Oct 28, 2005 21:31
Even back when we used to tell each other everything, he’d always been hard to figure out. I’m still dimly amazed by the swift way he takes charge of the situation- no shock whatsoever. Normally that would irritate me- but around him, I feel reassured. He had woken something that had been sleeping for the past fourteen years. And now I’m afraid of messing this up. If you’re reading this now, just know that I love you- and forgive me if I’ve pushed in any way recently. I really do care- you belong with me, you said so yourself.
I bounce back from thinking that he is the most insufferable being on the planet- to seeing, that beneath all of that arrogance, lays one of the most complex people I have had the privilege to know.
Many new poeple have been finding themselves into my heart- and attempting for a chance at something else.

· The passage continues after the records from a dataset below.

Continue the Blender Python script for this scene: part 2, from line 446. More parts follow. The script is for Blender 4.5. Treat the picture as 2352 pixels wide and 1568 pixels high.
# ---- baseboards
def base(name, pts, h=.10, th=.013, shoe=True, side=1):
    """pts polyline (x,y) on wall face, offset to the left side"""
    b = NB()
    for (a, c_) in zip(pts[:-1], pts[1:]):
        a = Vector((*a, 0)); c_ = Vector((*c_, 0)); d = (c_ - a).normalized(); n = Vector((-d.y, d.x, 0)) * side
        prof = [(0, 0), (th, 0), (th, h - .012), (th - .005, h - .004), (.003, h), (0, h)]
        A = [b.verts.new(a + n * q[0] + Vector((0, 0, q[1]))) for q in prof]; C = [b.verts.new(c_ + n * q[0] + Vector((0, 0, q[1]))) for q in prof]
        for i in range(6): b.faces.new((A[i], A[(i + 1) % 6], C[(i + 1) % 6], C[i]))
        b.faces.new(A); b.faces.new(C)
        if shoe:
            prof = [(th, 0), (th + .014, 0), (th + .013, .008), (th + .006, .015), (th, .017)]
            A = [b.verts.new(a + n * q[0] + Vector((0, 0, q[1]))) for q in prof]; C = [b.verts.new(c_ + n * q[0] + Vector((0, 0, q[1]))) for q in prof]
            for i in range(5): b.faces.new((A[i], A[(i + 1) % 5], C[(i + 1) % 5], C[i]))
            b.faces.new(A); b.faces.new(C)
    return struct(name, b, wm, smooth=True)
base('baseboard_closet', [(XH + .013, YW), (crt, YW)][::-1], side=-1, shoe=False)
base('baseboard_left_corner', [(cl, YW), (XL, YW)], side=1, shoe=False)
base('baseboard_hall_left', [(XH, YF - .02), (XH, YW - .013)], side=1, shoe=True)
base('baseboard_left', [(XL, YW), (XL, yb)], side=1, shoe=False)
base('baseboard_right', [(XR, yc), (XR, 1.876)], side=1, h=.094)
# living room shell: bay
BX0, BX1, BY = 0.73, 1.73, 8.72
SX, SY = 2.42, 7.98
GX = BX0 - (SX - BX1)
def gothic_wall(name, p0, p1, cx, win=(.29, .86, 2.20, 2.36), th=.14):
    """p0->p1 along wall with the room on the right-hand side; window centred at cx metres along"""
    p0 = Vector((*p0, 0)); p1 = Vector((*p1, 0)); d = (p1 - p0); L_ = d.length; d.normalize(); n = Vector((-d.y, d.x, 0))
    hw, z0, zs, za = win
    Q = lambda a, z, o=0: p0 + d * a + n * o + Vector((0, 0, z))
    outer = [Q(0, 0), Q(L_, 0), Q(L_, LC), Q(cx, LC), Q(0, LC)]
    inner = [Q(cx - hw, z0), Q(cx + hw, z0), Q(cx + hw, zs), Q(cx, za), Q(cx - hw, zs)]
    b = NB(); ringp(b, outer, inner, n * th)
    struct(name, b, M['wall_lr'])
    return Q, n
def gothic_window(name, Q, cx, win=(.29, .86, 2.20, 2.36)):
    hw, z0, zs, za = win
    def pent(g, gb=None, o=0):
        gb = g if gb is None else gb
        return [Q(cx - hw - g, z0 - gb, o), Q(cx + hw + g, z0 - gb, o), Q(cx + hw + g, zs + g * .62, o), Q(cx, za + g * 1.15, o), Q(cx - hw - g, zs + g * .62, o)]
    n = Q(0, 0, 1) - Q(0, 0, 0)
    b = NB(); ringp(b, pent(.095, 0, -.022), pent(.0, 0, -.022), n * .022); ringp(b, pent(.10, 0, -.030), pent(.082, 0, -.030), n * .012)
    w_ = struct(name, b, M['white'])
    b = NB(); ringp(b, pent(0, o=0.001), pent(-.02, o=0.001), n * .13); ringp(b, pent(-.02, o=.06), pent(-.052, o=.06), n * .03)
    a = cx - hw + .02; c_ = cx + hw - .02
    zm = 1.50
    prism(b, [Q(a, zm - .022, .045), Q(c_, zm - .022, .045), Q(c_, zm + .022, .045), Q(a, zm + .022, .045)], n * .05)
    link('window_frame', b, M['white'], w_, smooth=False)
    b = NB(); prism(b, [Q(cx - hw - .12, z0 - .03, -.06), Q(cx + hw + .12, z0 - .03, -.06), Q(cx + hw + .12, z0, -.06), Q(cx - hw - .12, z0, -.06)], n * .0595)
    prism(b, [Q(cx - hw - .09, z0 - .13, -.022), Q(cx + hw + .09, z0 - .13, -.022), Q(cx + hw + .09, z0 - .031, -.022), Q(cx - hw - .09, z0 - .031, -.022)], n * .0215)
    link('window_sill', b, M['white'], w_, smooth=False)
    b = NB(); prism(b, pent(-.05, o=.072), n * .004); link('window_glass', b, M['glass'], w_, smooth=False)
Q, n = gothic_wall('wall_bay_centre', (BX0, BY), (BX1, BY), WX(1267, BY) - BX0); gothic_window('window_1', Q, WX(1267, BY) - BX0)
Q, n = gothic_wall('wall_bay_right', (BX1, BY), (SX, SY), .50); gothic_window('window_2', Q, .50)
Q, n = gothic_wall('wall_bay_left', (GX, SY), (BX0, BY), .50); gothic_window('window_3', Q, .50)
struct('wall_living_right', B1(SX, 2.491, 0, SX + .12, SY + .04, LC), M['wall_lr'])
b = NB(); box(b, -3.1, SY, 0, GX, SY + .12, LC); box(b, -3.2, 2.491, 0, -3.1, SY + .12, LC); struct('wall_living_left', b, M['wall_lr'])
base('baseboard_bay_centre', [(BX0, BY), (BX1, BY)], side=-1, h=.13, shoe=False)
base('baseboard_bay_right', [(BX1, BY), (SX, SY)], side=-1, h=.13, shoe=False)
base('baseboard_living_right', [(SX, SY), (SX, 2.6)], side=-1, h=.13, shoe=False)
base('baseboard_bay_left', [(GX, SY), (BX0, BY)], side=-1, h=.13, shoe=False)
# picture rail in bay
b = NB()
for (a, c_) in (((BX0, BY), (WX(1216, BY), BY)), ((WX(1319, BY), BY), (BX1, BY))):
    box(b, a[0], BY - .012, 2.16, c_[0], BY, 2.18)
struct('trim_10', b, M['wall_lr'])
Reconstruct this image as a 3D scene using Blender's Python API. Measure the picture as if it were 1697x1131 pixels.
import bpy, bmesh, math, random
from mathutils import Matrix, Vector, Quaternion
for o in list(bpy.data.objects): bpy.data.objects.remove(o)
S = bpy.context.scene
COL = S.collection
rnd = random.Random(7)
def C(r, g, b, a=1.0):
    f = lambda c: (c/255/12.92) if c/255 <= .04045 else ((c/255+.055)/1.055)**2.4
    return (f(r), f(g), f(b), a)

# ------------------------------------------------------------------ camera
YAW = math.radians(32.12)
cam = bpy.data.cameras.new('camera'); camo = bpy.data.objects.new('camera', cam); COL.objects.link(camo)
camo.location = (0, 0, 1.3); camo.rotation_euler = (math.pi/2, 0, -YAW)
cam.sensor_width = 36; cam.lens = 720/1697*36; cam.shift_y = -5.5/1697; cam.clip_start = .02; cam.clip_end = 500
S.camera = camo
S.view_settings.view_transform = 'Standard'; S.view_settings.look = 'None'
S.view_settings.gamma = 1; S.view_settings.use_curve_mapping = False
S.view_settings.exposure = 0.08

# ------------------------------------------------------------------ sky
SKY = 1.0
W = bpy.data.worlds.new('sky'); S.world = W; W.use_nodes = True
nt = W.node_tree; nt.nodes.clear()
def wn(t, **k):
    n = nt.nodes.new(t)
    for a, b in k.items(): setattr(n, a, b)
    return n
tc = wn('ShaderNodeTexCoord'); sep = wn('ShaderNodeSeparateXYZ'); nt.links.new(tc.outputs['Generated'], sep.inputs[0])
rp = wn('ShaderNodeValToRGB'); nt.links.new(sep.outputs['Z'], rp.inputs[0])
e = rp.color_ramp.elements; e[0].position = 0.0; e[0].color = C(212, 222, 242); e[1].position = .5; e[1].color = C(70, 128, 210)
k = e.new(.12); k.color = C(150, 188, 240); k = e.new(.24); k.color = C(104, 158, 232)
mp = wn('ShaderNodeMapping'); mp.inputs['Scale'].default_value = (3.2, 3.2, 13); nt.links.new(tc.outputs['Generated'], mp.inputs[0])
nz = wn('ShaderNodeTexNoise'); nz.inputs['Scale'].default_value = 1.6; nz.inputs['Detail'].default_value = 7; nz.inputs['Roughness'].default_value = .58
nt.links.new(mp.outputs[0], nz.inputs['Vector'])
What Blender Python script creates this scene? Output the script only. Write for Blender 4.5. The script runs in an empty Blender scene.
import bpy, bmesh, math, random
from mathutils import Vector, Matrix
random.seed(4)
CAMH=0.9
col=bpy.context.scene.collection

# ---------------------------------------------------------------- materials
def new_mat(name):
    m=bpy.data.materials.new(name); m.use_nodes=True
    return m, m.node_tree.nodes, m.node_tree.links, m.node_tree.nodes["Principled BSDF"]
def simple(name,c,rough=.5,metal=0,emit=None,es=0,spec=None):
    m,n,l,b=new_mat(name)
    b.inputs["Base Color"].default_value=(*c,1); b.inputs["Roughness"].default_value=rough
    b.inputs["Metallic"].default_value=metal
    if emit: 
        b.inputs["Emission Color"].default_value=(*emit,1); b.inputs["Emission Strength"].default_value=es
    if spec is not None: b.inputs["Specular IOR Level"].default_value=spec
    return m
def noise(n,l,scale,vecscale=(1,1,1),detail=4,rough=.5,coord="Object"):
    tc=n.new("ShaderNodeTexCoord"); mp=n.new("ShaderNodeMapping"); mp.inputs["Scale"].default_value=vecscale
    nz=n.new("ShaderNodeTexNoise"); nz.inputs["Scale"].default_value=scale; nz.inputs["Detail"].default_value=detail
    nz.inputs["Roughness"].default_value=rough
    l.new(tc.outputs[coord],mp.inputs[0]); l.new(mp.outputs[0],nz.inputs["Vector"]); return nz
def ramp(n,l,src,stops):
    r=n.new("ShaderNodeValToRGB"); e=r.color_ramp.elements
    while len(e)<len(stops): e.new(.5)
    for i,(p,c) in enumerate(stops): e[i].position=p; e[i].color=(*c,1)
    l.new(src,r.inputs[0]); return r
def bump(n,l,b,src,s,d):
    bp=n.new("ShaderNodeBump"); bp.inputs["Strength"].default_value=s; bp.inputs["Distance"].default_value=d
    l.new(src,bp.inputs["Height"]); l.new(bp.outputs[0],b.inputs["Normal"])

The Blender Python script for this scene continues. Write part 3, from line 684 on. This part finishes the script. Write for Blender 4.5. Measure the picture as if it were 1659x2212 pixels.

It's nice to see that I still attract certain types of people- and i think i'm finally begining to understand my 'patterns'. It's hard to explain.. but basically, I'm doing okay for now. Michael has brought out the calmer, more mellow side of me; Steven- the conciderate; Jessica- the ditzy unexpected; and Michelle- really, a combination of all. I adore spending time with all of them, and today I managed to spend some 'alone time' with someone even closer to my heart than them. Hard to believe- but i'm catching up, not only in my 'love life', but as a 'maternal figure' also.. had to take the upperhand, but all in all- she's a wonderful kid. I'm proud to see i'm having a possitive influence on a variety of types. It's.. an accomplishment.
To say the least.
I’d been in pain before, but had a core of toughness that kept the depression away. In the last two years- it’s begun to fade away. I look back, not expecting to feel the same amount of sadness I did before; though I try to avoid it- when I meet their gaze, I want so desperately to reconnect. When I stop fighting the nausea, they dissipate and I realize that I haven’t been acted upon- it’s not an attack. And now, though still close to my heart, these experiences seem far off, and oddly impersonal. Just memories that I hope for one day to hide from- and I sit here to ponder, where they ever ‘real’?
It’s too much for me to try to figure out on my own, for now at least. I suppose.. just take what delight I can from the moments I hope to share with them.
FIRST LIGHT
So many barriers to the dawn
A transparent window turned
Back upon itself, reflecting
No hint of color, only edges
Angles and billowing shapes
She pulls back the curtains, hard
Outside, the black, black trees
Skulking behind the imperfect
Mists of early winter, determined
To conceal their names from her
What else, what else do they hide?
Far away, a vagabond has lit a fire
He is invisible, but she sees him
Clearly, crouching in the darkest hour
By the orange gash of his mimic dawn
At last some color, something
Breaking out of the ordinary
Seems simple enough, and yet
Ask any restless woman at five
In the morning and she will tell you
Everything, but everything, is a barrier
Fear, mist, the secretive trees, even
The man who dominates her vision
Playing games with his false dawn's fire
Although she knows he is pure illusion
And the window - why is it never a door?